Possible Change of Water and Nitrate Cycles Associated with the Frost-Depth Decrease Under Climate Change

Amounts of snowfall in early winter have increased in recent years because of climate change, thereby insulating soil from cold air and decreasing the soil frost depth during the last 20 years in the Tokachi region of northernmost Japan. To reveal soil water movement in recent winters, field observations were conducted for 5 years at an experimental field in this region. Soil froze to 0.2 m during two winters and a frozen soil layer was absent in three other periods. Substantial amounts of water infiltrated to the deep soil layer in both frozen and unfrozen winters, suggesting that the thin frozen layer did not impede the snowmelt infiltration in recent years. To simulate past soil frost conditions, we removed snow in early winter and replaced it after the soil frost depth reached the desired value. An approximately 0.4-m-thick frozen layer greatly impeded snowmelt infiltration during the spring snowmelt period.
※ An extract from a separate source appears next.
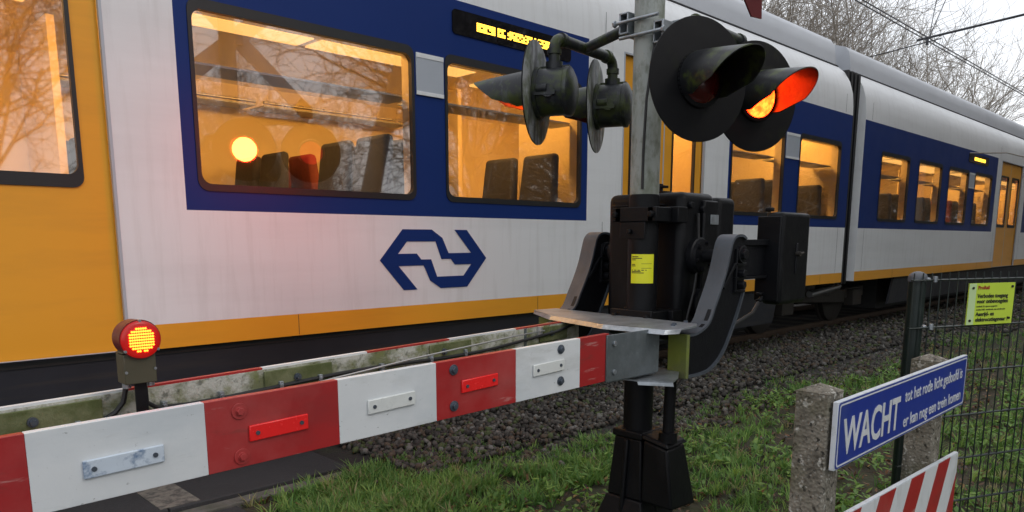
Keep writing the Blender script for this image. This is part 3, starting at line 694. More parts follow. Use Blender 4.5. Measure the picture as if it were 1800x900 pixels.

During the spring snowmelt period, the nitrate at the control plot, where natural snow conditions were maintained throughout winter and maximum soil frost depth was approximately 0.1 m, was carried deeper than that at the snow-removal treatment plot because of the greater amount of snowmelt infiltration at the control plot. These results imply a dramatic change of snowmelt infiltration and nitrate movement during the spring snowmelt period in this region, presumably resulting from climate change.